Snowboarden = Spass. Diese Gleichung ist in Stein gemeisselt, eine ewige Wahrheit, unantastbar. Oder? Mmmmh… Eigentlich muss es so sein, sonst würden wir ja kaum soviel Kohle in die Hand nehmen, um die ganze Ausrüstung und Tickets zu finanzieren, welche für die Ausübung dieses doch sehr dekadenten Hobbys unabdingbar sind. Doch haben wir nur das Gefühl es mache Spass, weil es auf Postern und Videos cool ausschaut? Oder ist es wirklich die ultimative Beschäftigung, die es Wert ist, um sich mit ihr ganze Wochenenden um die Ohren zu hauen?
Nun, da ich ja ein kritischer Zeitgenosse bin, der sich nicht einfach von der Werbung der Wintersportindustrie und den Sirenengesängen der Skiliftbetreiber verführen lässt, sondern die Illusion seines freien Willen pflegen möchte, habe ich meine letzten Tage auf dem Berg akribisch analysiert. Hier mein Bericht von der Front:
Also, damit Snowboarden überhaupt Sinn macht, muss man morgens früh aufstehen. Wenn man so wie ich unter der Woche brutal viel arbeitet, dann würde man theoretisch am Wochenende gerne ein wenig ausschlafen. Oder liege ich da etwa falsch mit dieser Annahme? Jedenfalls kann man als Snowboarder, der etwas auf sich hält, das Ausschlafen am Wochenende von der Agenda streichen. Was man machen darf, ist ganz ganz leise und nur für sich selber auf schlechtes Wetter hoffen. Aber pssssst, wehe, ein Snowboard-Kumpel bekommt das mit. Eigentlich sind doch die Schlechtwettertage die geilsten Tage. Der Wecker vergewaltigt das Trommelfell, man steht genervt auf, schaut aus dem Fenster und blickt auf eine graue Einheitssuppe aus Nebel und Wolken. Yes! Man kann mit gutem Gewissen wieder in die Kiste steigen und bis am Nachmittag weiterpennen. Perfetto.

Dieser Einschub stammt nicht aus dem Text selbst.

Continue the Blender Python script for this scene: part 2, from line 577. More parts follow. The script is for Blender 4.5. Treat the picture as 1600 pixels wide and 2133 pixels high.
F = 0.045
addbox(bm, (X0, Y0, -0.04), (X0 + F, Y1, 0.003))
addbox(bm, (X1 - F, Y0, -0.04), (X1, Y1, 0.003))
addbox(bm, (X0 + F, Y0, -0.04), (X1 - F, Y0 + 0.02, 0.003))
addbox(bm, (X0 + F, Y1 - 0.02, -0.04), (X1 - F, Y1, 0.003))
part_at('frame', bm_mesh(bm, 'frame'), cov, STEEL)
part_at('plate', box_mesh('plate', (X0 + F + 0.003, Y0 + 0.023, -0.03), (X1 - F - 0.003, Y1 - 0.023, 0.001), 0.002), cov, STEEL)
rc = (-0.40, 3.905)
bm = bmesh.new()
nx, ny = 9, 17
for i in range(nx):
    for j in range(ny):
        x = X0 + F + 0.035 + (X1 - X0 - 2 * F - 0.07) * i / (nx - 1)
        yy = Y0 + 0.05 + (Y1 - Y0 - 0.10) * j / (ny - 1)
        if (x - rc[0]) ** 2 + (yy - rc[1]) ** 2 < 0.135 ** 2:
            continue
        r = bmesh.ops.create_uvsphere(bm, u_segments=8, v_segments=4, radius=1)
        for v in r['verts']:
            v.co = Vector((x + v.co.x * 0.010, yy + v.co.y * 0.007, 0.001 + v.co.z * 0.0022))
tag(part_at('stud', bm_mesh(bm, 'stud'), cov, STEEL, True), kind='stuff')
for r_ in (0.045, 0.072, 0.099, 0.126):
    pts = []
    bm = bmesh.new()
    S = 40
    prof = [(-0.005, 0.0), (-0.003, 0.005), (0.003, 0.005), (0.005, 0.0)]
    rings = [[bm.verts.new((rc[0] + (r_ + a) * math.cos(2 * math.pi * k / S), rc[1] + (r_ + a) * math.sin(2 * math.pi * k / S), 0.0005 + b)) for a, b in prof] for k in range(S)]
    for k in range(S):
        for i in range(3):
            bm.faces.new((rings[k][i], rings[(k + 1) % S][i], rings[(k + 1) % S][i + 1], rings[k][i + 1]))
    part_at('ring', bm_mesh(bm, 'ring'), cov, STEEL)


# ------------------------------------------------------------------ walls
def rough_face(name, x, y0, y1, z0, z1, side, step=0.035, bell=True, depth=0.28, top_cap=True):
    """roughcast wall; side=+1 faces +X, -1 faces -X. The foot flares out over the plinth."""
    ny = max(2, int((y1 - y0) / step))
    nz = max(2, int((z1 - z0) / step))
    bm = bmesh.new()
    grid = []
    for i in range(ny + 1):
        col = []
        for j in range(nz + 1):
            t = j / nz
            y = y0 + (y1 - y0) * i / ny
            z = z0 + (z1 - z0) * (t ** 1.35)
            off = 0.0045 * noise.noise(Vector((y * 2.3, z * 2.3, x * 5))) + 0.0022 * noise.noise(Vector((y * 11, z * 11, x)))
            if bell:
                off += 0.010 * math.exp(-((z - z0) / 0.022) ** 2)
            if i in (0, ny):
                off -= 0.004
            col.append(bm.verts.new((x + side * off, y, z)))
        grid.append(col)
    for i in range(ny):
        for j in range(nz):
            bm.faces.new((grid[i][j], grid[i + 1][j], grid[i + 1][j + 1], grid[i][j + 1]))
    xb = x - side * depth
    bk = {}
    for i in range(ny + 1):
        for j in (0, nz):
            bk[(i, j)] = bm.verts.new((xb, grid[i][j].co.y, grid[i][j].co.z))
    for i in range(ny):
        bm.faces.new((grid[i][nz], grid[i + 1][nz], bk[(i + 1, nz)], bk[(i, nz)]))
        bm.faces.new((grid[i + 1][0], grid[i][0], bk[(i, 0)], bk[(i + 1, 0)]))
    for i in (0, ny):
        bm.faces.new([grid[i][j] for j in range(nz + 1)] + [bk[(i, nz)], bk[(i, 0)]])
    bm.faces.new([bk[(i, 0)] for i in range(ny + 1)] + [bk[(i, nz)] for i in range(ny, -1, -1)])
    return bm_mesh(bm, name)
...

An Tagen mit weniger Glück steht man auf, reisst die Vorhänge zur Seite und grelles aggressives Tageslicht flutet das Zimmer und verdrängt die gemütliche Dunkelheit in den Keller. Kurz darauf klingelt dann noch das Telefon und die ersten verhaltensgestörten Figuren aus dem Freundeskreis fangen an Terror zu machen. Fünf Minuten später fahren sie dann auch schon mit dem Auto vor, fangen an zu hupen und beschweren sich, dass man noch in den Unterhosen inklusive fröhlicher Morgenlatte und einer Tasse Kaffee vor die Türe tritt. Dann fangen die ersten Diskussionen an. Die dauern im Normalfall an bis man endlich zwei Stunden später auf der Bergstation aussteigt. In der Zwischenzeit hat man sich in der gewohnt vollgepferchten Gondel das Duftgemisch aus 300 unterschiedlichen Sandwichs und Mundgerüchen zu Gemüte geführt und sich mit Sonnencreme vollgekleckert. Ahhhhhhhh…
Danach verschwindet man ins Backcountry und verbringt die nächsten zweieinhalb Stunden mit Kickerschaufeln. Lustig, lustig, lustig trallalala! Nach dem ersten Sprung darf man dann feststellen, dass die Landung nicht wirklich eine richtige Landung, sondern eher eine Geröllhalde mit leichter Schneebedeckung ist. Projekt abgeblasen. Die nächste Szene respektive Verarsche spielt sich dann in einem Bergrestaurant ab. Für die entweder zu versalzenen, zu wenig oder zu lang, aber mit an Sicherheit grenzender Wahrscheinlichkeit nicht perfekt fritierten Pommes, zahlt man mittlerweile so viel, dass man die Portion am liebsten leasen möchte. Zum Abschluss gibt es dann noch den Run auf der vereisten Piste wo man sich mit dem besoffenen und Schlagerparade grölenden Aprés-Ski-Volk rumprügeln darf.
Irgendwann ist man dann endlich wieder zu hause, darf die verschwitzen Füsse aus den ungemütlichen Boots befreien und froh sein, dass man auf der Piste nicht von einem Italiener in Röhrchenjeans und Gelfrisur angefahren, von einem Schneebrett erfasst oder von einem notgeilen Steinbock vernascht worden ist. Snowboarden=Spass=My ass!
In diesem Sinne, viel Glück und viel «Spass».